Thursday, April 18, 2013

PSALM 84 - There's Nothing Better Than This!

O Lord, God of hosts, hear my prayer. Give ear, O God of Jacob! Behold our shield, O God. Look on the face of Your anointed! For a day in Your courts is better than a thousand elsewhere. I would rather be a doorkeeper in the house of my God than dwell in the tents of wickedness.  (Verses 8-10)
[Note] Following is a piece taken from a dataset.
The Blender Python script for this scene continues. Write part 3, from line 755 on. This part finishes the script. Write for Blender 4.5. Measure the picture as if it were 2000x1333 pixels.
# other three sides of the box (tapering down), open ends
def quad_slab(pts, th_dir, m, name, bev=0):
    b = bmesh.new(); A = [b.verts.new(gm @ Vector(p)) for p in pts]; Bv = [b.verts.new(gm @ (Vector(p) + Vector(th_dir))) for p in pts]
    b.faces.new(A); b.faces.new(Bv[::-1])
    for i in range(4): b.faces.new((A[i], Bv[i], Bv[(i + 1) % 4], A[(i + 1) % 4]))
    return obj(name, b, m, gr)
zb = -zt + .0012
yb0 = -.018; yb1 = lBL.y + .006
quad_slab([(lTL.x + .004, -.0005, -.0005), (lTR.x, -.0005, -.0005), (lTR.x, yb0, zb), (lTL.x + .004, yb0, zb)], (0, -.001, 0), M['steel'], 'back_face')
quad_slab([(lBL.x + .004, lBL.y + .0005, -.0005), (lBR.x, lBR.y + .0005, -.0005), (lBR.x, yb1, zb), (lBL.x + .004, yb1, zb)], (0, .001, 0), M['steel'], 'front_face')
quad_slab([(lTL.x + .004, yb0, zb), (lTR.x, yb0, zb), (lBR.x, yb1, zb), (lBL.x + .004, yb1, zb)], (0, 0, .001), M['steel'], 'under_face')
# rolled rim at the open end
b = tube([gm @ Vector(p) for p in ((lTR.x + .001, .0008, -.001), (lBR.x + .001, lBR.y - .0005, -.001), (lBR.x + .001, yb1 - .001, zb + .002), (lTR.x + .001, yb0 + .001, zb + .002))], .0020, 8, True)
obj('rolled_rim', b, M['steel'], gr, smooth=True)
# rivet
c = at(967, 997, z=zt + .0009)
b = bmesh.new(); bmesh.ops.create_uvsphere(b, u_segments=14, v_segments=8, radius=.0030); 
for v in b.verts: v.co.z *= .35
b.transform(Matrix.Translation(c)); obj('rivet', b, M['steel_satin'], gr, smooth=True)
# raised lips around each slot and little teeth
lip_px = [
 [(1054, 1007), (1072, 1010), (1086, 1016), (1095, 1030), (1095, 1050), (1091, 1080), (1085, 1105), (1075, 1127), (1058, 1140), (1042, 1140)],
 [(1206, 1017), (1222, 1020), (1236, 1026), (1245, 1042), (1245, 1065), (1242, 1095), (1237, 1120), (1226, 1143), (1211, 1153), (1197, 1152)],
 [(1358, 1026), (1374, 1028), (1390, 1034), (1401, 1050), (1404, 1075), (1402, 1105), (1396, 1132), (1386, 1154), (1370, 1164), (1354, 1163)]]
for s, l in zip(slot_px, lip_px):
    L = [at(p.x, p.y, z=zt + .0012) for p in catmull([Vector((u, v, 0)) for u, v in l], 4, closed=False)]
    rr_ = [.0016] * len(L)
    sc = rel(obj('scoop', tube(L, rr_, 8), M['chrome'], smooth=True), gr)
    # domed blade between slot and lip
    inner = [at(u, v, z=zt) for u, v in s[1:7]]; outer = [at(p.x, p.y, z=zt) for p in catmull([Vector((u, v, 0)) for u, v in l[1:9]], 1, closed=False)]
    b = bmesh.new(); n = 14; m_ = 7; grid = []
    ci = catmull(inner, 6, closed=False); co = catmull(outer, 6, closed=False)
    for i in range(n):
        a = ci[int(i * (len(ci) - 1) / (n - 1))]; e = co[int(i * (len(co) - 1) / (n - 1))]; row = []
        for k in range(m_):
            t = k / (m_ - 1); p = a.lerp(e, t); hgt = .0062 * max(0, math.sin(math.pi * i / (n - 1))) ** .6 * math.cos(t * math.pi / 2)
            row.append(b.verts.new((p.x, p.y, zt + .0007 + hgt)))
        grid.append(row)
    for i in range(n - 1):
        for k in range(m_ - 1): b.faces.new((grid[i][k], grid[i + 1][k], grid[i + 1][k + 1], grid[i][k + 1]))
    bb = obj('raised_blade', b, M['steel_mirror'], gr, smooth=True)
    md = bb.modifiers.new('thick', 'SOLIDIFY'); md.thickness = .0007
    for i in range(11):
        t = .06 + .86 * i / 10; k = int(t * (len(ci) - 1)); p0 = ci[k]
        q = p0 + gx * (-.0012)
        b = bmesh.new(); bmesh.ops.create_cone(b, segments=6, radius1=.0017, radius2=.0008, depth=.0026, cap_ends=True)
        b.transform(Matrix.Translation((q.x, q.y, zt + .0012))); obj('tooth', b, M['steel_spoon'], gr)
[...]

But You, O God, are a shield about me, my glory and the lifter of my head. Psalm 3

Have you ever had lunch with a friend, thinking it was going to be a nice time together, and the friend, instead, has invited you to eat while they told you off? This has happened to me more than once. Clearly I need to be told off too often, but please don't make me pay for lunch while you do it! I reference these times in order to describe what I did afterward. I ran home (or drove) feeling I would burst if I didn't get on the floor, face down, with my God. It was to Him I wanted to flee in order to find clarity and peace. There was the night a trusted employee and friend of the family railed against me for a couple of hours on the phone while Bill sat beside, listening, saying: "Hang up, Kay. That's enough." The call became such a personal vendetta against me that my heart was literally fractured. I was up all night with Christian music blaring in my earphones as I sought my God for what I was to keep of what was said and what I should throw out. I had been wrong and apologized. That was clear. But I'd been unaware of all the other person had stored up against me in terms of perceived offenses. Only God could clear up the mess left in the wake of the conversation. I only wanted Him. To be in His courts. Shamed and unsure of what was truth and what wasn't, I needed to be in my Father's house more than life. Couldn't lift my head to look at Him because of the burden of guilt heaped upon me in the conversation. In the wee hours of the morning, it seemed the Lord put His hand under my chin and lifted my face to look at Him. Yes, I'd been wrong. Asked forgiveness. But what lay past that was His to judge. No one else could've brought me to peace in such a way. I love my God.

Beauty has driven me there, too--to His house. A heart so thankful it bursts. When all I want to do is jump up and down with the joy of the moment. Like when I found out I was pregnant (all three times), or when jobs came through, or illness was healed, or when God did some unexpected and always undeserved miracle like sending a check in the mail. I remember the night I saw "The Passion" the first time. I was with friends who wanted to go out to eat afterward while my heart was bursting to go home and be alone, in His courts, and just overflow with thanksgiving for the death and resurrection of Christ that gained me entrance in the first place. Jesus was waiting for me in my room that night as I sat in silent reverence, just loving Him.There is no high that compares to the presence of Jesus in a room. I remember leading a young woman to Jesus several years ago, and her response still rings in my ears. "That was quite a rush!" Indeed.

That I could go into the house of the Father, lift my face to Him and talk for awhile is a miracle. I sat the other night for a few minutes in a comedy club where the talk was sexually grotesque and low. My friend and I left, of course, but it dawns on me as I write this that most in the crowd have no idea what it's like to be with God. If they did, they couldn't endure what they were hearing at the restaurant. That isn't a judgment on them. They just don't know. To be one moment in His presence is better than to be anywhere else. To be a servant in His house better than to be king in a place where He is not. The miracle is this. God has provided access to Himself. I don't deserve to be before the King of Kings and Lord of Lords, to spill my guts or spew my praise. I get to go there because He wants to see the face of His anointed, me. Because it is His joy to lift my head and speak truth to my heart and mind. The miracle is I am His child, chosen before the foundations of the world (Ephesians 1) to be His. And I shall dwell in the house of the Lord forever (Psalm 23)!